How does this filter work?

Question

I have been struggling to see how C1 and R1 in this picture form a high-pass filter.

The voltage isn't taken across R1 like in a potential divider:

1. Could someone shed some light on how this works please?
2. How does this configuration form a band-pass filter:

Answer 1

As pointed out in my comments the inverting input is a virtual 0V so the gain of this circuit is :

$$Gain = -\dfrac{Z_f}{Z_i}$$

Where \$ Z_i \$ is our input impedance \$ R_1 \$ in series with \$ C_1 \$

$$Z_i = R_1 + \dfrac{1}{j \cdot \omega \cdot C_1} = \dfrac{1+ j \cdot \omega \cdot C_1 \cdot R_1}{j \cdot \omega \cdot C_1}$$

And \$ Z_f \$is the feedback impedance, taking your second example \$ Z_f \$ is \$R_2\$ in parallel with \$ C_2 \$.

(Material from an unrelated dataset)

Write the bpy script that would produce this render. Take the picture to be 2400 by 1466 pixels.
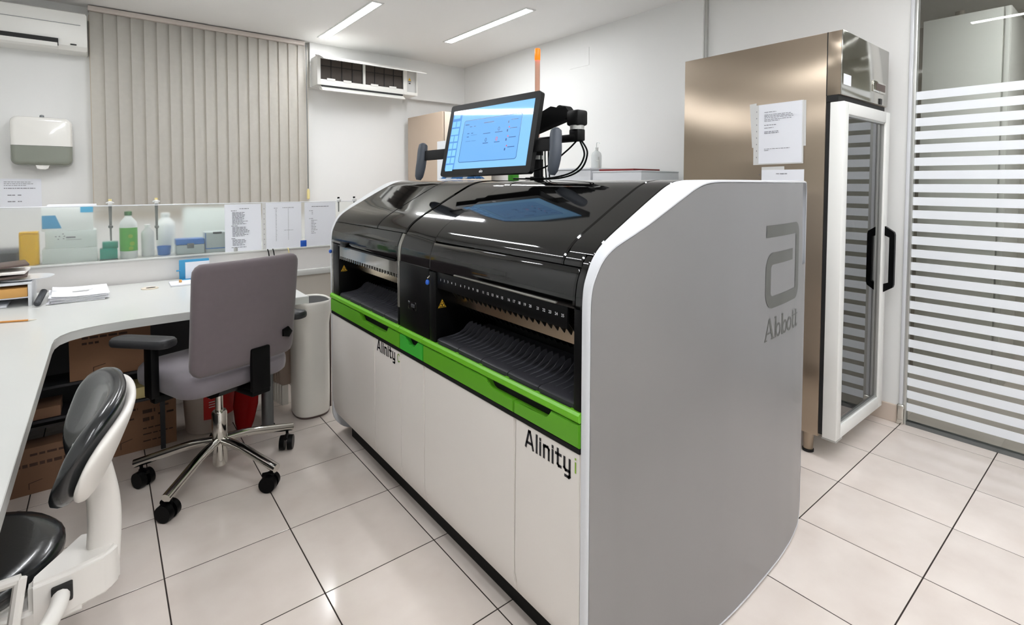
import bpy, bmesh, math, random
from mathutils import Matrix, Vector
random.seed(7)
for o in list(bpy.data.objects): bpy.data.objects.remove(o)
S = bpy.context.scene
COL = S.collection
PI = math.pi

# ------------------------------------------------------------------ camera
CAM_H = 1.3344
cam_d = bpy.data.cameras.new('camera'); cam = bpy.data.objects.new('camera', cam_d); COL.objects.link(cam)
cam_d.sensor_width = 36.0; cam_d.sensor_fit = 'HORIZONTAL'
cam_d.lens = 1207.99 / 2400 * 36
cam_d.shift_x = (1200 - 1219.1) / 2400
cam_d.shift_y = (472.9 - 733) / 2400
cam_d.clip_start = 0.02
yaw, pit, roll = 0.6808, 0.0367, 0.0034
Fv = Vector((math.sin(yaw)*math.cos(pit), math.cos(yaw)*math.cos(pit), -math.sin(pit)))
Rv = Vector((math.cos(yaw), -math.sin(yaw), 0)); Uv = Rv.cross(Fv)
Rv, Uv = math.cos(roll)*Rv + math.sin(roll)*Uv, math.cos(roll)*Uv - math.sin(roll)*Rv
cam.matrix_world = Matrix(((Rv.x, Uv.x, -Fv.x, 0), (Rv.y, Uv.y, -Fv.y, 0), (Rv.z, Uv.z, -Fv.z, CAM_H), (0, 0, 0, 1)))
S.camera = cam
# ------------------------------------------------------------------ world, exposure
W = bpy.data.worlds.new('world'); S.world = W; W.use_nodes = True
W.node_tree.nodes['Background'].inputs[0].default_value = (0.9, 0.95, 1, 1)
W.node_tree.nodes['Background'].inputs[1].default_value = 0.3
S.view_settings.view_transform = 'Standard'; S.view_settings.look = 'None'
S.view_settings.gamma = 1.0; S.view_settings.use_curve_mapping = False
S.view_settings.exposure = 0.72
LAMP = 34.0           # emission of the linear ceiling lamps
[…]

$$Z_f = \dfrac{R_2 \cdot \dfrac{1}{j \cdot \omega \cdot C_2}}{R_2+\dfrac{1}{j \cdot \omega \cdot C_2}}= \dfrac{R_2}{1+ j \cdot \omega \cdot C_2 \cdot R_2}$$

$$Gain = - \dfrac{Zf}{Zi} = - \dfrac{\dfrac{R_2}{1+ j \cdot \omega \cdot C_2 \cdot R_2}}{\dfrac{1+ j \cdot \omega \cdot C_1 \cdot R_1}{j \cdot \omega \cdot C_1}} = - \dfrac{j \cdot \omega \cdot C_1 \cdot R_2}{\left( 1+ j \cdot \omega \cdot C_1 \cdot R_1 \right) \cdot \left( 1+ j \cdot \omega \cdot C_2 \cdot R_2 \right)}$$

This gives you zero gain at DC raising until the first pole where it levels out then falling at the second pole.

The poles being when \$ \omega \cdot C_1 \cdot R_1 = 1 \$

and when \$ \omega \cdot C_2 \cdot R_2 = 1 \$

This answer is a lot more mathematically rigorous than the one by @DaveTweed but that doesn't make his answer any less correct.

Answer 2

Consider the total impedance of R1 and C1 in series.

If the frequency is high enough so that the capacitive reactance is significantly less than the resistance, the total is dominated by the resistance — essentially constant. The gain of the circuit (feedback impedance over input impedance) is essentially flat.

On the other hand, if the frequency is low enough that the capacitor's reactance is greater than the resistance, it is the reactance that dominates. This impedance rises with decreasing frequency, which means that the gain of the circuit decreases — a high-pass effect.

For the second part, you can make essentially the same argument for C2 and R2, but in this case, since it's a parallel connection, the smaller of the two impedances dominates, and since it's in the feedback path, a decreasing impedance with increasing frequency results in decreasing gain — a low-pass effect.